The Aktiesparekonto (ASK)

The share savings account applies a flat 17% annual tax on returns, also under the lager principle, which is well below both the share-income and capital-income rates. The 2026 deposit cap is DKK 174,200, measured at market value on 31 December 2025 and up from DKK 166,200 in 2025. You can top up the gap between the cap and your year-end market value, re-deposit within the year after withdrawals, and always re-deposit an amount equal to tax paid on the prior year's return. Only assets on the ASK-eligible list, broadly the positive-list ETFs and shares, may be held, and losses inside the account can be offset against future ASK gains.

Foreign withholding tax and credits

Foreign dividends and interest are fully taxable in Denmark in the relevant box. Denmark grants a foreign tax credit, typically capped at the treaty rate, for example 15% on portfolio dividends, against your Danish tax. If the source country withheld more than the treaty rate, the excess isn't credited in Denmark and must be reclaimed from that country directly, which can be slow. Unlike the UK, Denmark has no reporting-fund regime; its equivalent gatekeeper is the positive-list and investment-company classification. The exact thresholds and the kapitalindkomst effective rate depend on your municipality and total income, so confirm figures against SKAT's final 2026 rate table.

Checklist

  • You confirmed whether each holding is share income or capital income
  • You checked the fund against SKAT's 2026 positive list this year
  • You know whether each holding is taxed on sale or yearly under lager
  • You considered an Aktiesparekonto for its flat 17% rate and DKK 174,200 cap

Common myths

Myth: Accumulating ETFs let me defer Danish tax until I sell.

Reality: Not for most foreign ETFs. They're taxed under the lager principle, so unrealised gains are taxed each year regardless of whether the fund pays out or you sell anything.

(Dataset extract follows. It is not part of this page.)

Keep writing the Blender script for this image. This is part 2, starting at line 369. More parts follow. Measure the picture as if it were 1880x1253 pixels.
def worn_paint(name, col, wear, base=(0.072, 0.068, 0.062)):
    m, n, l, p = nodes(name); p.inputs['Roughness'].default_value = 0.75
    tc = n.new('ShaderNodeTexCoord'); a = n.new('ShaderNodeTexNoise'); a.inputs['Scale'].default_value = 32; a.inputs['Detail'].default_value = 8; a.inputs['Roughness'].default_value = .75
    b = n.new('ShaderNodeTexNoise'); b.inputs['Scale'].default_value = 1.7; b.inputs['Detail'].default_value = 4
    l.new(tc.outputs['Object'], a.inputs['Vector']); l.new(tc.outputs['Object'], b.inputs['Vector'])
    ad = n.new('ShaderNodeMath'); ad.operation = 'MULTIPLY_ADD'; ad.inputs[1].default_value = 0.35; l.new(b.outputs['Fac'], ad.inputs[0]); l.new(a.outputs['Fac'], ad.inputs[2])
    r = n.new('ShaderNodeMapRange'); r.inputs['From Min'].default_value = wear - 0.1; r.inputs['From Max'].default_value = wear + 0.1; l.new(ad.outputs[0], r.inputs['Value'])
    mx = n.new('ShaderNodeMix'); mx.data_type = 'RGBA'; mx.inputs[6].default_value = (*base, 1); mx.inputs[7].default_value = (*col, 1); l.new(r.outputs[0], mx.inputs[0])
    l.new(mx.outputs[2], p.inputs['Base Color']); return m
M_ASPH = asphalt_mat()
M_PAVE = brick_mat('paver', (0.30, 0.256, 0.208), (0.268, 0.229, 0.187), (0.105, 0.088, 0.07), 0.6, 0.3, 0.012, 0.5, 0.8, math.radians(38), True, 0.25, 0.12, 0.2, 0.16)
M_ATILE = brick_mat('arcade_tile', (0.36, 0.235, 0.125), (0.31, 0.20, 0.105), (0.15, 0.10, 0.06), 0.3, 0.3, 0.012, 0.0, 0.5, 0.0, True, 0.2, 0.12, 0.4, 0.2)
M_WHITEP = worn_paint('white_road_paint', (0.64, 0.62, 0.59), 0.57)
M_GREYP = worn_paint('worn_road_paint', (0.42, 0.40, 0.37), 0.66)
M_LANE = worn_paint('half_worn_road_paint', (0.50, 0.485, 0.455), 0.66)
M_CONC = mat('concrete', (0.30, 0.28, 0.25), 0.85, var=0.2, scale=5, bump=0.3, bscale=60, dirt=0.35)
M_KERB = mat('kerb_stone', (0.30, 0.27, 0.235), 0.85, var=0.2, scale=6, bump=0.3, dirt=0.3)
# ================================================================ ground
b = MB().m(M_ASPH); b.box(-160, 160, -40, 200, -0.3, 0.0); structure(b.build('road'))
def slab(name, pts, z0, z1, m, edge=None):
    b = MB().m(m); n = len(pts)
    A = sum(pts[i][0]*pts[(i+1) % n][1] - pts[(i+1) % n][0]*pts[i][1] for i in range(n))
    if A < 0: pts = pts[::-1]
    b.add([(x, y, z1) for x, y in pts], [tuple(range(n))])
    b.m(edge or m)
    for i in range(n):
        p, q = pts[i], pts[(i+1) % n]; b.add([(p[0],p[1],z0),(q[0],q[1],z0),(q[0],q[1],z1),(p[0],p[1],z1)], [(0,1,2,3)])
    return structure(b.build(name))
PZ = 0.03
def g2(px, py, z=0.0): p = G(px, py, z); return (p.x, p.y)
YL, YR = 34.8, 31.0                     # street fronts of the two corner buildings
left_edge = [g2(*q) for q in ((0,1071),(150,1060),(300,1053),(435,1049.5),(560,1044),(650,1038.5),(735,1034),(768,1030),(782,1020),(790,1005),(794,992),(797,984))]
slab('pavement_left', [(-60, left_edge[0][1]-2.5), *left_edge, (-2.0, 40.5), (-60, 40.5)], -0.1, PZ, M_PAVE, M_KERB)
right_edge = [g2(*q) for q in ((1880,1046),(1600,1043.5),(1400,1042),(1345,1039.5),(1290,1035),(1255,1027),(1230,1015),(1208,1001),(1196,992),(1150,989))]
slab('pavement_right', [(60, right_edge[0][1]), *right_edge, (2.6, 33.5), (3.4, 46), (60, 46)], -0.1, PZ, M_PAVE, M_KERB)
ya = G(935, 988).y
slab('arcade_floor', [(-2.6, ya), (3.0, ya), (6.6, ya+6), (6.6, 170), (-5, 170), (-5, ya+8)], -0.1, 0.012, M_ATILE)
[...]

Myth: If a fund holds equities, my gains are automatically taxed at the favourable share-income rate.

Reality: Only if the fund is on SKAT's positive list for that year. An equity ETF off the list is taxed as capital income at the higher ~37%-42% rate, despite holding the same stocks.

Sources

Frequently asked questions

Are accumulating ETFs more tax-efficient than distributing ones in Denmark?

Usually not. Most foreign ETFs are treated as investment companies and taxed under the lager principle, meaning yearly tax on paper gains whether or not income is distributed. The accumulating-versus-distributing distinction matters far less than whether the fund is on SKAT's positive list (share income) or off it (capital income).

What is the positive list and why does it matter so much?

It's an annual list (updated 15 December 2025 for 2026, now over 5,000 funds) of equity-based funds whose issuers applied to SKAT. A fund on the list is taxed as share income at 27%/42%; an identical fund off the list is taxed as capital income at roughly 37%-42%. Status is checked year by year, so re-verify it each year.

Do I get credit for foreign withholding tax on dividends?

Yes. Foreign dividends are fully taxable in Denmark, but you generally receive a foreign tax credit up to the treaty rate, commonly 15% on portfolio dividends. Anything withheld above the treaty rate isn't credited and must be reclaimed from the source country.